Di Simone Fabriziani
«La più grande astuzia del diavolo? Quella di farci credere che non esiste» Charles Baudelaire
Con una delle massime più famose e “rubate” del sommo poeta francese del Simbolismo circoscriviamo l’obiettivo raggiunto ed enfatizzato dal penultimo episodio della terza stagione di Fargo, quello in cui le semine iniziano a venire raccolte finalmente.

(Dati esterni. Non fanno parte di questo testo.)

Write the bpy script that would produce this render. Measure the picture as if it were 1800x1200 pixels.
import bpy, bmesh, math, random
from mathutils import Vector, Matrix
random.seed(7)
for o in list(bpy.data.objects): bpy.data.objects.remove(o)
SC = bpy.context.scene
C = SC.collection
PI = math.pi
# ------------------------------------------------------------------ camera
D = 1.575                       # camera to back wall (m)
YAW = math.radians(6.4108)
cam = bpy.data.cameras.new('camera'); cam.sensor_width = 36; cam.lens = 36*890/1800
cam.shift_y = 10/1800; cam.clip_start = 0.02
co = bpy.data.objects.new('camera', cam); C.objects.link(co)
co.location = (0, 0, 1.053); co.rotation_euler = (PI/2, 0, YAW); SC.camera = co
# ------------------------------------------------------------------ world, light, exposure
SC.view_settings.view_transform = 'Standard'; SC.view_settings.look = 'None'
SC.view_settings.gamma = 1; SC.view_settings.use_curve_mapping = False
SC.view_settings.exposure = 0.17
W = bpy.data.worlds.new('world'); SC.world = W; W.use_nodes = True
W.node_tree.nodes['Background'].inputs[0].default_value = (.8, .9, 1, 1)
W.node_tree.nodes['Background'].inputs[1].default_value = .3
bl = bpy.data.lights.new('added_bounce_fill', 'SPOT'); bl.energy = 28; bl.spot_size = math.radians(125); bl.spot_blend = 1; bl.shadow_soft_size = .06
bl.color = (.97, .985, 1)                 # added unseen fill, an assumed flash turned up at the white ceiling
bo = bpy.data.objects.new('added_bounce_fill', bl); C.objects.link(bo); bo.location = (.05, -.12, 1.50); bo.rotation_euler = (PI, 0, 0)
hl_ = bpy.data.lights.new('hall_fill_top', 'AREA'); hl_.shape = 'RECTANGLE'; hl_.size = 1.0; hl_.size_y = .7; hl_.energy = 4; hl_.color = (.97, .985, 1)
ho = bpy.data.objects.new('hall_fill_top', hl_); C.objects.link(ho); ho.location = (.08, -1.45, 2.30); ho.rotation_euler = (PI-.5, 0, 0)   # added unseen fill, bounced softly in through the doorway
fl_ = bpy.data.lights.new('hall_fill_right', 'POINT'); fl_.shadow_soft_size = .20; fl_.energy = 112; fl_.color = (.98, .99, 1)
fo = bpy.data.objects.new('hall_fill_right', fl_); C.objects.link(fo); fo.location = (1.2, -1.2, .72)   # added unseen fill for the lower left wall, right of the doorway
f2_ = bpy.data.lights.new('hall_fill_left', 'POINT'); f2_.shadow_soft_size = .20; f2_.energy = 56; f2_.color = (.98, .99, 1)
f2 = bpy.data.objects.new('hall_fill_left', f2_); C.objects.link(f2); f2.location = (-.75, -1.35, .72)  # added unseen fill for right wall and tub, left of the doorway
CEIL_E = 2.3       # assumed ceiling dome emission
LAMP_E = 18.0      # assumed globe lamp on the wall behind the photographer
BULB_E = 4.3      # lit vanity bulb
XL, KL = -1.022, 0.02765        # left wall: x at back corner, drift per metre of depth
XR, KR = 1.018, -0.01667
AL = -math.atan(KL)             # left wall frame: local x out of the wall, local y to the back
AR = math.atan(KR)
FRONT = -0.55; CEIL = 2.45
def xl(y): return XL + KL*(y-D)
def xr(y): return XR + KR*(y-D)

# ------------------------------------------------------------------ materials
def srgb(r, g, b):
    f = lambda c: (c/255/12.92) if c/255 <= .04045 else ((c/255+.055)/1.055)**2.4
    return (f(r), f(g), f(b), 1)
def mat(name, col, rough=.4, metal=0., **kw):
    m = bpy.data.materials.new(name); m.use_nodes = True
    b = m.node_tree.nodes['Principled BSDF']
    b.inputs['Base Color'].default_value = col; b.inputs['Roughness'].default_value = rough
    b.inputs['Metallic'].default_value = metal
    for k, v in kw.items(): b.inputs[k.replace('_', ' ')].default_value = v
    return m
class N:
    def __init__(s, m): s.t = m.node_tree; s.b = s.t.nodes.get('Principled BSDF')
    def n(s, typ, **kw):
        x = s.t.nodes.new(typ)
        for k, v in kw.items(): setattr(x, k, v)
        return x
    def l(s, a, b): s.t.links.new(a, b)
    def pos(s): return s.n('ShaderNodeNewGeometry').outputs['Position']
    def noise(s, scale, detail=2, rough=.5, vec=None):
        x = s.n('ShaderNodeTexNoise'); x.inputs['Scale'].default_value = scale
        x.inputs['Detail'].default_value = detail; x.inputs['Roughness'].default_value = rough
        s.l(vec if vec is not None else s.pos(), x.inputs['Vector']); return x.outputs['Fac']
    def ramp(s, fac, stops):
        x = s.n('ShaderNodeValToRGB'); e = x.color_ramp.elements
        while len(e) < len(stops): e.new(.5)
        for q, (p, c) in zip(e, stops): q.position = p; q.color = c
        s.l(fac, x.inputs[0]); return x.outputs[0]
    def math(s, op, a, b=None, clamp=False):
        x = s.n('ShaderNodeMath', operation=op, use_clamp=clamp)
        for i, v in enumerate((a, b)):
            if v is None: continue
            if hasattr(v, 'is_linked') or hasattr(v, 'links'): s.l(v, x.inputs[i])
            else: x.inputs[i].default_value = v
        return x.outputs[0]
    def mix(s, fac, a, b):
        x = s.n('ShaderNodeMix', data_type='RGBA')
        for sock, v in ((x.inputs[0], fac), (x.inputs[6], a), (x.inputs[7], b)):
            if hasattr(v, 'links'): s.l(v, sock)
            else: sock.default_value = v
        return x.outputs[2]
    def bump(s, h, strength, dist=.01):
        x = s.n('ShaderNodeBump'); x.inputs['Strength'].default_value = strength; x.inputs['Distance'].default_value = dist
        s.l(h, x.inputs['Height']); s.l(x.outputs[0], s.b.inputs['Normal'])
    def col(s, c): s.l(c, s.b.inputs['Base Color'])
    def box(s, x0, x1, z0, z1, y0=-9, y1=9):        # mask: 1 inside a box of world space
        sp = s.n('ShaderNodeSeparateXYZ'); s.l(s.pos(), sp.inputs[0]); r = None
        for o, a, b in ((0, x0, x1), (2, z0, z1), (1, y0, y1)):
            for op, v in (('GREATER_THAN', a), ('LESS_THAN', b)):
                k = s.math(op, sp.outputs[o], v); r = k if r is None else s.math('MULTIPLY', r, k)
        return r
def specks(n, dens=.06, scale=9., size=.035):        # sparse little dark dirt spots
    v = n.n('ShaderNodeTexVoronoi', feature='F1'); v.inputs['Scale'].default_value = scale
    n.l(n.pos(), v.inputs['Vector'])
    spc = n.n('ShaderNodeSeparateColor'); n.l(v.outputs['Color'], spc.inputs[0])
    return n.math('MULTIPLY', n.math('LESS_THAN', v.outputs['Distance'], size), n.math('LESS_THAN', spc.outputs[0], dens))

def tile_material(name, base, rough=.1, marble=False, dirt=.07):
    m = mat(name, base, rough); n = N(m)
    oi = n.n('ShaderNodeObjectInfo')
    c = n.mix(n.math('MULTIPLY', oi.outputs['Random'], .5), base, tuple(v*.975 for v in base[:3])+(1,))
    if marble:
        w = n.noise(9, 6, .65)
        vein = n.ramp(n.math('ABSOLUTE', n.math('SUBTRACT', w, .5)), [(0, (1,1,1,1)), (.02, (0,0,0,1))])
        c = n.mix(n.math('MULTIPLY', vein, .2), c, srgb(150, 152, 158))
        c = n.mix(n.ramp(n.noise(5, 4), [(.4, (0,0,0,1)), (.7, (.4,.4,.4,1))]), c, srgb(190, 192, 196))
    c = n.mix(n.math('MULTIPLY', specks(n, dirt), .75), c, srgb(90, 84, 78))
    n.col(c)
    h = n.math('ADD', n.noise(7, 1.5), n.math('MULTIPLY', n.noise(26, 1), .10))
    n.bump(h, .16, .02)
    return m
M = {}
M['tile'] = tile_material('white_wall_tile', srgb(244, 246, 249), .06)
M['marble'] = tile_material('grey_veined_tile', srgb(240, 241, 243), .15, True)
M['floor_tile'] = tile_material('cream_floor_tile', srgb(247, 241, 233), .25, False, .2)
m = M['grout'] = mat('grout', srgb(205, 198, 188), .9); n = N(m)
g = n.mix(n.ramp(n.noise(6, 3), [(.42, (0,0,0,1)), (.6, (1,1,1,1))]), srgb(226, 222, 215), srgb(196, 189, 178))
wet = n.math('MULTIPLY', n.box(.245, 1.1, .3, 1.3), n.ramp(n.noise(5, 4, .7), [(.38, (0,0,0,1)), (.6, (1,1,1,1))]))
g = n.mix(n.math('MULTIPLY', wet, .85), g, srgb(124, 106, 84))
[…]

Sempre più racconto dalla grana cinematografica e sempre meno televisivo, il terzo (e forse ultimo) capitolo della creatura per il piccolo schermo di Noah Hawley sembra voler chiudere i conti con i dilemmi etici che avevano dominato anche le passate stagioni, presentando una struttura che non lascia spazio a “zone grigie”: quella che si combatte in Minnesota è una lotta manichea tra bene e male, ma il confine appare più labile di quello che sembrava al principio.

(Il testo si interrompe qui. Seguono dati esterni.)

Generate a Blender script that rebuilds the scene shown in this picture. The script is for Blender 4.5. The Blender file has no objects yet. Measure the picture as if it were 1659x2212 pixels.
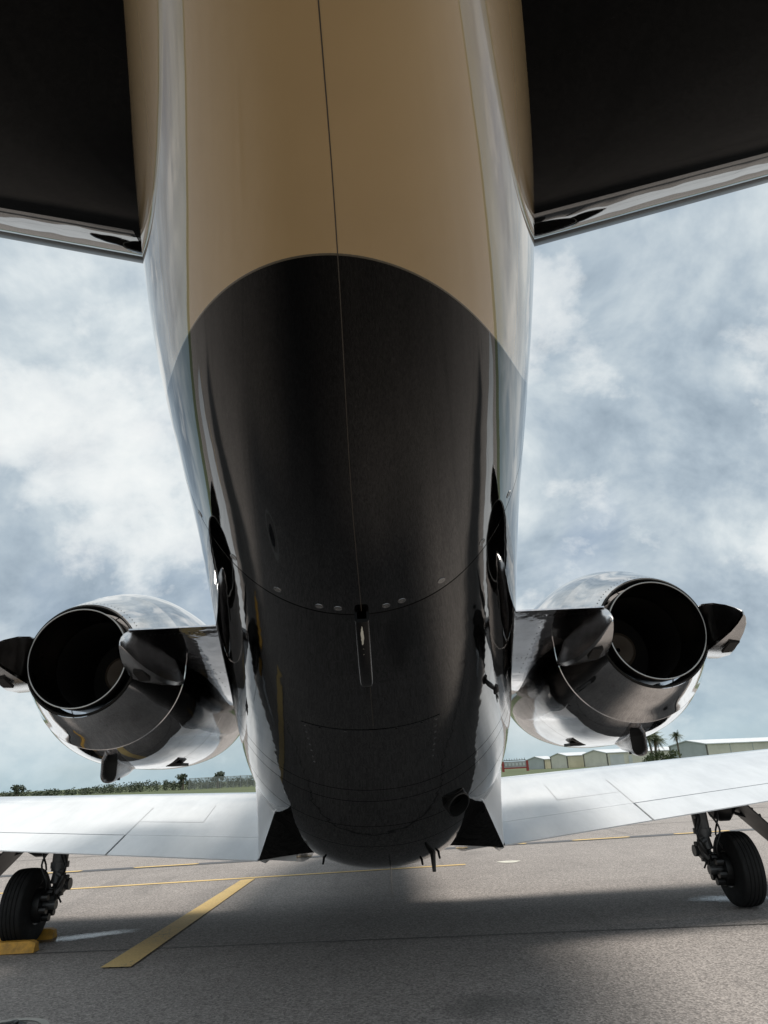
import bpy, math, random
import numpy as np
from mathutils import Vector, Matrix

random.seed(7)
rng = np.random.default_rng(7)
sc = bpy.context.scene
COL = sc.collection
R = math.radians

# ------------------------------------------------------------------ camera
CAM = Vector((0.0632, 0.0, 1.0557))
PITCH, YAW, ROLL = 0.3547, 0.0130, 0.0511
fw = Vector((math.sin(YAW) * math.cos(PITCH), math.cos(YAW) * math.cos(PITCH), math.sin(PITCH)))
rt0 = Vector((math.cos(YAW), -math.sin(YAW), 0))
up0 = rt0.cross(fw)
rt = rt0 * math.cos(ROLL) - up0 * math.sin(ROLL)
up = rt0 * math.sin(ROLL) + up0 * math.cos(ROLL)
cd = bpy.data.cameras.new('camera')
cam = bpy.data.objects.new('camera', cd)
COL.objects.link(cam)
m = Matrix((rt, up, -fw)).transposed().to_4x4()
m.translation = CAM
cam.matrix_world = m
cd.sensor_fit = 'VERTICAL'
cd.sensor_height = 36.0
cd.lens = 1522.0 / 2212.0 * 36.0
cd.clip_start = 0.02
cd.clip_end = 6000
sc.camera = cam
sc.cycles.max_bounces = 7
sc.cycles.diffuse_bounces = 3
sc.cycles.glossy_bounces = 5

# ------------------------------------------------------------------ light
SUN_EL, SUN_AZ = R(64), R(66)          # azimuth measured clockwise from +Y (ahead) towards +X (right)
EXPOSURE = 0.0
sc.view_settings.view_transform = 'Standard'
sc.view_settings.look = 'None'
sc.view_settings.gamma = 1
sc.view_settings.exposure = EXPOSURE
sc.view_settings.use_curve_mapping = False

sd = bpy.data.lights.new('sun', 'SUN')
sd.energy = 3.7
sd.angle = R(27.0)
sd.color = (1.0, 0.94, 0.86)
sun = bpy.data.objects.new('sun', sd)
COL.objects.link(sun)
sdir = Vector((math.cos(SUN_EL) * math.sin(SUN_AZ), math.cos(SUN_EL) * math.cos(SUN_AZ), math.sin(SUN_EL)))
sun.rotation_euler = sdir.to_track_quat('Z', 'Y').to_euler()
sun.location = (20, 10, 40)


class NT:
    """tiny node-tree helper"""
    def __init__(s, tree):
        s.t = tree
        tree.nodes.clear()

    def n(s, kind, **kw):
        nd = s.t.nodes.new(kind)
        ins = kw.pop('ins', {})
        for k, v in kw.items():
            setattr(nd, k, v)
        for k, v in ins.items():
            if isinstance(v, bpy.types.NodeSocket):
                s.t.links.new(v, nd.inputs[k])
            else:
                nd.inputs[k].default_value = v
        return nd

    def math(s, op, a, b=None, c=None, clamp=False):
        nd = s.t.nodes.new('ShaderNodeMath')
        nd.operation = op
        nd.use_clamp = clamp
        for i, v in enumerate((a, b, c)):
            if v is None:
                continue
            if isinstance(v, bpy.types.NodeSocket):
                s.t.links.new(v, nd.inputs[i])
            else:
                nd.inputs[i].default_value = v
        return nd.outputs[0]

    def mix(s, f, a, b, blend='MIX'):
        nd = s.t.nodes.new('ShaderNodeMix')
        nd.data_type = 'RGBA'
        nd.blend_type = blend
        for i, v in ((0, f), (6, a), (7, b)):
            if isinstance(v, bpy.types.NodeSocket):
                s.t.links.new(v, nd.inputs[i])
            else:
                nd.inputs[i].default_value = v if i == 0 or len(v) == 4 else (*v, 1)
        return nd.outputs[2]

    def ramp(s, f, stops, interp='LINEAR'):
        nd = s.t.nodes.new('ShaderNodeValToRGB')
        s.t.links.new(f, nd.inputs[0])
        cr = nd.color_ramp
        cr.interpolation = interp
        while len(cr.elements) < len(stops):
            cr.elements.new(0.5)
        for e, (p, c) in zip(cr.elements, stops):
            e.position = p
            e.color = (c, c, c, 1) if not hasattr(c, '__len__') else (*c, 1)
        return nd.outputs[0]

    def noise(s, vec, scale, detail=4, rough=0.5, dist=0.0, lac=2.0):
        nd = s.n('ShaderNodeTexNoise', ins={'Scale': scale, 'Detail': detail, 'Roughness': rough, 'Distortion': dist, 'Lacunarity': lac})
        if vec is not None:
            s.t.links.new(vec, nd.inputs['Vector'])
        return nd.outputs['Fac']


w = bpy.data.worlds.new('World')
sc.world = w
w.use_nodes = True
T = NT(w.node_tree)
tc = T.n('ShaderNodeTexCoord').outputs['Generated']
sep = T.n('ShaderNodeSeparateXYZ', ins={0: tc})
zz = T.math('MAXIMUM', sep.outputs['Z'], 0.0)
den = T.math('ADD', zz, 0.75)
px = T.math('DIVIDE', sep.outputs['X'], den)
py = T.math('DIVIDE', sep.outputs['Y'], den)
pv = T.n('ShaderNodeCombineXYZ', ins={0: px, 1: py, 2: 0.37}).outputs[0]
OFFN = T.n('ShaderNodeVectorMath', operation='ADD', ins={0: pv, 1: (57.1, 9.9, 0.0)})
pv2 = OFFN.outputs[0]
sky = T.n('ShaderNodeTexSky', sky_type='NISHITA')
sky.sun_disc = False
sky.sun_elevation = SUN_EL
sky.sun_rotation = SUN_AZ
sky.air_density = 1.0
sky.dust_density = 2.0
big = T.noise(pv2, 1.7, 2, 0.5, 0.3)
med = T.noise(pv2, 5.0, 6, 0.60, 0.25)
pv3 = T.n('ShaderNodeVectorMath', operation='ADD', ins={0: pv2, 1: (0.03, 0.035, 0.0)}).outputs[0]
med2 = T.noise(pv3, 5.0, 4, 0.60, 0.25)
relief = T.math('MULTIPLY', T.math('SUBTRACT', med, med2), 0.30)
tone = T.math('ADD', T.math('ADD', T.math('MULTIPLY', big, 0.60), T.math('MULTIPLY', med, 0.40)), relief)
grey = T.ramp(tone, [(0.36, (3.1, 3.9, 4.7)), (0.44, (4.5, 5.4, 6.2)), (0.52, (6.3, 7.1, 7.6)), (0.60, (8.2, 8.8, 9.0)), (0.68, (10.0, 10.3, 10.2))])
cover = T.ramp(T.math('ADD', T.math('MULTIPLY', T.noise(pv2, 2.4, 3, 0.55, 0.3), 0.8), T.math('MULTIPLY', zz, 0.4)), [(0.36, 0.35), (0.50, 1.0)])
clouds = T.mix(cover, sky.outputs[0], grey)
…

Mai come al preambolo di quello che si preannuncia già un gran finale dark ed esplosivo, Fargo si conferma la grande stagione televisiva delle donne: che siano tenaci ed “invisibili” angeli della giustizia (la Gloria Burgle di Carrie Coon) o ex-detenute in cerca di spietata vendetta (Mary Elizabeth Winstead), l’ago della bilancia della giustizia, nel bene o nel male, pende dal loro lato. E le pedine maschili del grande gioco di scacchi (in primis i personaggi di Ewan McGregor e David Thewlis), tra confessioni e ricatti inaspettati, mangiano la polvere (o trangugiano un gelato!) e confessano la cieca attrazione fatale verso il male, più vivo e reale che mai.
“Il problema non è l’esistenza del male, ma quella del bene. Altrimenti, a chi avrebbe importato?“, si chiede al termine di “Aporia” il minaccioso Varga di David Thewlis ad uno spaurito Emmit Stussy. Non vediamo l’ora di sciogliere la matassa con l’episodio finale della prossima settimana.